Serbien Deutschland Patrick Leusch auf einer Konferenz in Novi Sad

Konferenz am Centre of Excellence for Public Service Media, Dezember 2015

"Ein Schlüssel des Projekts ist, dass wir in den Kompetenzzentren die Eigentümer, Manager und Chefredakteure der Medien ins Boot holen", betont Klaus Dahmann. "Denn sie sind es, die die Nachhaltigkeit angestoßener Struktur- und Programmreformen sichern."

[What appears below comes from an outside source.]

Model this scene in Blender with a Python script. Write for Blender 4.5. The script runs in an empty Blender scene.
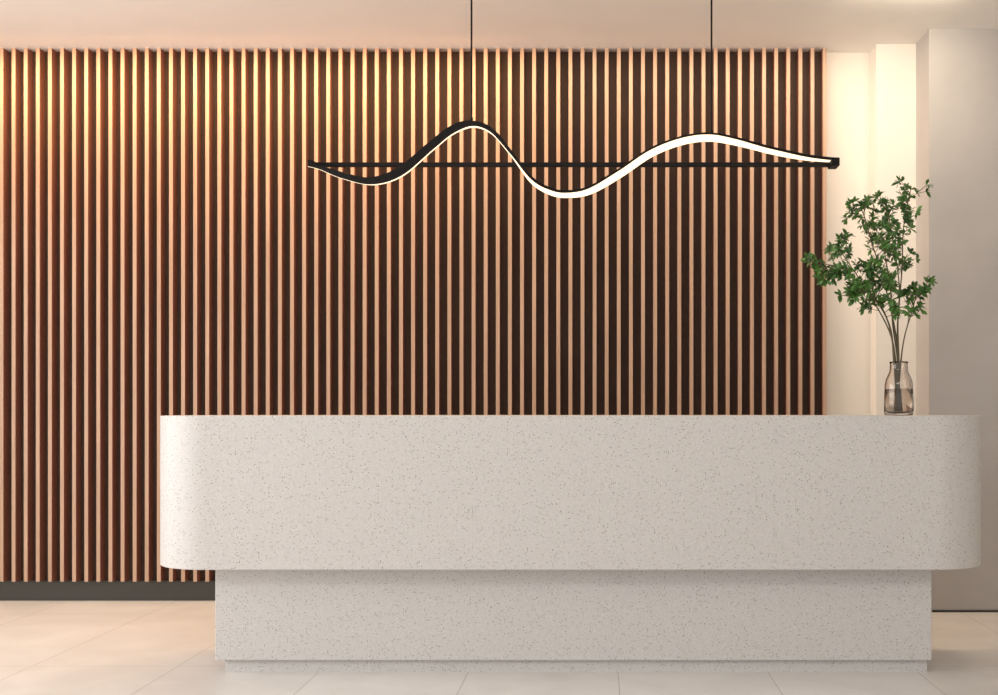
import bpy, bmesh, math, random
from mathutils import Vector
random.seed(11)
S=bpy.context.scene
col=S.collection
S.view_settings.view_transform='Standard'
S.view_settings.look='None'
CH=3.335   # ceiling height
# ---------- helpers ----------
def newmat(name,color=(.8,.8,.8),rough=.5,**kw):
    m=bpy.data.materials.new(name); m.use_nodes=True
    b=m.node_tree.nodes['Principled BSDF']
    b.inputs['Base Color'].default_value=(*color,1)
    b.inputs['Roughness'].default_value=rough
    for k,v in kw.items():
        b.inputs[k.replace('_',' ')].default_value=v
    return m,b,m.node_tree
def N(nt,t,**kw):
    n=nt.nodes.new(t)
    for k,v in kw.items(): setattr(n,k,v)
    return n
def mesh_obj(name,verts,faces,mat=None,parent=None,smooth=False):
    me=bpy.data.meshes.new(name); me.from_pydata([tuple(v) for v in verts],[],faces); me.update()
    o=bpy.data.objects.new(name,me); col.objects.link(o)
    if mat: me.materials.append(mat)
    if smooth:
        for p in me.polygons: p.use_smooth=True
    if parent: o.parent=parent
    bm=bmesh.new(); bm.from_mesh(me); bmesh.ops.recalc_face_normals(bm,faces=bm.faces); bm.to_mesh(me); bm.free()
    return o
BF=[(0,3,2,1),(4,5,6,7),(0,1,5,4),(1,2,6,5),(2,3,7,6),(3,0,4,7)]
def boxv(a,b):
    (x0,y0,z0),(x1,y1,z1)=a,b
    return [(x0,y0,z0),(x1,y0,z0),(x1,y1,z0),(x0,y1,z0),(x0,y0,z1),(x1,y0,z1),(x1,y1,z1),(x0,y1,z1)]
def box(name,a,b,mat,parent=None,bevel=0):
    o=mesh_obj(name,boxv(a,b),BF,mat,parent)
    if bevel:
        m=o.modifiers.new('b','BEVEL'); m.width=bevel; m.segments=3
    return o
def multibox(name,lst,mat,parent=None):
    V=[];F=[]
    for a,b in lst:
        k=len(V); V+=boxv(a,b); F+=[tuple(i+k for i in f) for f in BF]
    return mesh_obj(name,V,F,mat,parent)
def empty(name,loc=(0,0,0)):
    e=bpy.data.objects.new(name,None); col.objects.link(e); return e

# ---------- materials ----------
def plaster(name,c,var=.03,rough=.85):
    m,b,nt=newmat(name,c,rough)
    tc=N(nt,'ShaderNodeTexCoord'); no=N(nt,'ShaderNodeTexNoise'); no.inputs['Scale'].default_value=3; no.inputs['Detail'].default_value=6
    r=N(nt,'ShaderNodeValToRGB')
    r.color_ramp.elements[0].position=.3; r.color_ramp.elements[1].position=.7
    r.color_ramp.elements[0].color=(*[x*(1-var) for x in c],1); r.color_ramp.elements[1].color=(*[min(1,x*(1+var)) for x in c],1)
    nt.links.new(tc.outputs['Object'],no.inputs['Vector']); nt.links.new(no.outputs['Fac'],r.inputs['Fac']); nt.links.new(r.outputs['Color'],b.inputs['Base Color'])
    return m
m_ceil=plaster('ceiling_paint',(.88,.845,.80),.015)
m_cream=plaster('cream_wall_paint',(.82,.765,.69),.02)
m_grey=plaster('grey_wall_paint',(.46,.43,.41),.05)
m_back=plaster('dark_backing_felt',(.075,.046,.034),.1,.95)
m_skirt,_,_=newmat('dark_skirting',(.036,.034,.027),.5)
def wood(name,c1,c2):
    m,b,nt=newmat(name,c1,.5)
    tc=N(nt,'ShaderNodeTexCoord'); mp=N(nt,'ShaderNodeMapping'); mp.inputs['Scale'].default_value=(30,30,.9)
    no=N(nt,'ShaderNodeTexNoise'); no.inputs['Scale'].default_value=2.; no.inputs['Detail'].default_value=5
    r=N(nt,'ShaderNodeValToRGB'); r.color_ramp.elements[0].position=.3; r.color_ramp.elements[1].position=.7
    r.color_ramp.elements[0].color=(*c1,1); r.color_ramp.elements[1].color=(*c2,1)
    nt.links.new(tc.outputs['Object'],mp.inputs['Vector']); nt.links.new(mp.outputs[0],no.inputs['Vector']); nt.links.new(no.outputs['Fac'],r.inputs['Fac']); nt.links.new(r.outputs['Color'],b.inputs['Base Color'])
    return m
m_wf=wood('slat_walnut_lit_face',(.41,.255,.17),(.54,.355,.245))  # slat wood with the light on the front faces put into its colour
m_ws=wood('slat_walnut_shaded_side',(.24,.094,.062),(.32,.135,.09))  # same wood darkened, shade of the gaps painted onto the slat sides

# terrazzo
m_ter,b,nt=newmat('terrazzo',(.6,.58,.56),.5)
tc=N(nt,'ShaderNodeTexCoord')
base=N(nt,'ShaderNodeRGB'); base.outputs[0].default_value=(.60,.585,.573,1); prev=base.outputs[0]
for sc,th,pick,c in ((180,.36,.60,(.49,.475,.46,1)),(250,.40,.55,(.51,.495,.48,1)),(160,.34,.74,(.67,.66,.65,1)),(120,.27,.76,(.22,.19,.17,1))):
    v=N(nt,'ShaderNodeTexVoronoi'); v.inputs['Scale'].default_value=sc
    nt.links.new(tc.outputs['Object'],v.inputs['Vector'])
    a=N(nt,'ShaderNodeMath',operation='LESS_THAN'); a.inputs[1].default_value=th
    nt.links.new(v.outputs['Distance'],a.inputs[0])
    sp=N(nt,'ShaderNodeSeparateColor'); nt.links.new(v.outputs['Color'],sp.inputs[0])
    g=N(nt,'ShaderNodeMath',operation='GREATER_THAN'); g.inputs[1].default_value=pick
    nt.links.new(sp.outputs[0],g.inputs[0])
    mu=N(nt,'ShaderNodeMath',operation='MULTIPLY'); nt.links.new(a.outputs[0],mu.inputs[0]); nt.links.new(g.outputs[0],mu.inputs[1])
    mx=N(nt,'ShaderNodeMixRGB'); nt.links.new(mu.outputs[0],mx.inputs['Fac']); nt.links.new(prev,mx.inputs['Color1']); mx.inputs['Color2'].default_value=c
    prev=mx.outputs[0]
nt.links.new(prev,b.inputs['Base Color'])

# floor tile
m_fl,b,nt=newmat('stone_floor_tile',(.7,.66,.62),.34)
tc=N(nt,'ShaderNodeTexCoord'); mp=N(nt,'ShaderNodeMapping'); mp.inputs['Location'].default_value=(-.08,-5.14,0)
br=N(nt,'ShaderNodeTexBrick'); br.offset=0; br.inputs['Scale'].default_value=1; br.inputs['Brick Width'].default_value=.66; br.inputs['Row Height'].default_value=1.32
br.inputs['Mortar Size'].default_value=.003; br.inputs['Mortar Smooth'].default_value=.3
br.inputs['Color1'].default_value=(1,1,1,1); br.inputs['Color2'].default_value=(.98,.975,.97,1); br.inputs['Mortar'].default_value=(.70,.67,.64,1)
no=N(nt,'ShaderNodeTexNoise'); no.inputs['Scale'].default_value=2.2; no.inputs['Detail'].default_value=8; no.inputs['Distortion'].default_value=1.2
r=N(nt,'ShaderNodeValToRGB'); r.color_ramp.elements[0].position=.3; r.color_ramp.elements[1].position=.7
r.color_ramp.elements[0].color=(.73,.70,.675,1); r.color_ramp.elements[1].color=(.82,.795,.77,1)
mx=N(nt,'ShaderNodeMixRGB',blend_type='MULTIPLY'); mx.inputs['Fac'].default_value=1
L=nt.links.new
L(tc.outputs['Object'],mp.inputs['Vector']); L(mp.outputs[0],br.inputs['Vector']); L(tc.outputs['Object'],no.inputs['Vector']); L(no.outputs['Fac'],r.inputs['Fac'])
L(r.outputs['Color'],mx.inputs['Color1']); L(br.outputs['Color'],mx.inputs['Color2']); L(mx.outputs[0],b.inputs['Base Color'])

m_blk,b,_=newmat('black_metal',(.006,.005,.005),.5); b.inputs['Specular IOR Level'].default_value=.2
m_led,b,nt=newmat('led_diffuser',(1,1,1),.5)
b.inputs['Base Color'].default_value=(.3,.3,.3,1)
b.inputs['Emission Color'].default_value=(1,.77,.50,1); b.inputs['Emission Strength'].default_value=1.7
m_frame,_,_=newmat('window_frame_paint',(.1,.1,.1),.4)

# ---------- room ----------
XL,XR,YF,YB=-4.9,5.2,-3.0,6.95
box('floor',(XL-.2,YF,-.1),(XR+.2,YB+.2,0),m_fl)
box('ceiling',(XL-.2,YF,CH),(XR+.2,YB+.2,CH+.12),m_ceil)
box('wall_back',(XL-.2,YB,0),(XR+.2,YB+.2,CH),m_cream)
box('wall_column',(1.645,6.79,0),(1.95,YB,CH),m_cream)
box('wall_right_return',(1.882,6.52,0),(XR,YB,CH),m_grey)
box('wall_right',(XR,YF,0),(XR+.2,YB,CH),m_cream)
# left wall with a wide window
W0,W1,Z0,Z1=.6,5.6,.25,2.9
multibox('wall_left',[((XL-.2,YF,0),(XL,W0,CH)),((XL-.2,W1,0),(XL,YB,CH)),((XL-.2,W0,0),(XL,W1,Z0)),((XL-.2,W0,Z1),(XL,W1,CH))],m_cream)
fr=[]
for i in range(5):
    y=W0+(W1-W0)*i/4; fr.append(((XL-.12,y-.03,Z0),(XL-.06,y+.03,Z1)))
fr+= [((XL-.12,W0,Z0),(XL-.06,W1,Z0+.06)),((XL-.12,W0,Z1-.06),(XL-.06,W1,Z1))]
multibox('window_1',fr,m_frame)

# ---------- slat wall ----------
sw=empty('slat_wall_panel')
XE=1.364
box('backing_board',(XL,6.935,.122),(XE,6.95,CH),m_back,sw)
pitch=11.95/163.9; w=.0225
V=[];F=[];MI=[]
x=XE-w
while x>XL+.02:
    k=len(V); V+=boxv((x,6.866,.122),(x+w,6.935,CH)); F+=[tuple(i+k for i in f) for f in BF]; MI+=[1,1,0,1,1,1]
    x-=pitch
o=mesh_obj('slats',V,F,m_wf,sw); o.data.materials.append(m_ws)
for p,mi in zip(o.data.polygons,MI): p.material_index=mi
box('baseboard_back',(XL,6.915,0),(XE,6.95,.122),m_skirt)
box('baseboard_right',(1.90,6.512,0),(XR,6.52,.012),m_skirt)

# ---------- reception desk ----------
desk=empty('reception_desk')
def rounded(x0,x1,y0,y1,r,n=20):
    P=[]
    for cx,cy,a0 in ((x1-r,y0+r,-90),(x1-r,y1-r,0),(x0+r,y1-r,90),(x0+r,y0+r,180)):
        for i in range(n+1):
            a=math.radians(a0+90*i/n); P.append((cx+r*math.cos(a),cy+r*math.sin(a)))
    return P
def prism(name,P,z0,z1,mat,parent,ch=.004):
    n=len(P)
    me=bpy.data.meshes.new(name); bm=bmesh.new()
    v=[bm.verts.new((p[0],p[1],z0)) for p in P]
    f=bm.faces.new(v); r=bmesh.ops.extrude_face_region(bm,geom=[f])
    for g in r['geom']:
        if isinstance(g,bmesh.types.BMVert): g.co.z=z1
    bmesh.ops.recalc_face_normals(bm,faces=bm.faces)
    bm.to_mesh(me); bm.free()
    for p in me.polygons: p.use_smooth=len(p.vertices)==4
    o=bpy.data.objects.new(name,me); col.objects.link(o); me.materials.append(mat); o.parent=parent
    b=o.modifiers.new('b','BEVEL'); b.width=ch; b.segments=3; b.limit_method='ANGLE'; b.angle_limit=math.radians(50)
    try:
        me.set_sharp_from_angle(angle=math.radians(50))
    except Exception: pass
    return o
prism('counter_body',rounded(-1.956,1.697,4.85,5.65,.27),.473,1.13,m_ter,desk)
box('pedestal',(-1.685,4.99,.058),(1.452,5.52,.473),m_ter,desk,.004)
box('plinth',(-1.65,5.02,0),(1.44,5.49,.058),m_ter,desk)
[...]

In diesem Jahr konzentrieren sich die Aktivitäten der DW Akademie auf das Kompetenzzentrum für öffentlich-rechtliche Medien in den Westbalkan-Staaten mit Sitz in Novi Sad. Gerade in der multilingualen, multiethnischen Vojvodina soll die regionale Vernetzung vorangetrieben werden. Als thematischen Schwerpunkt setzt das Kompetenzzentrum die Flüchtlingsproblematik, die alle Länder Südosteuropas gleichermaßen betrifft. Geplant ist die Entwicklung eines gemeinsamen Programmformats, in dessen Rahmen journalistische Beiträge aus der gesamten Region erscheinen.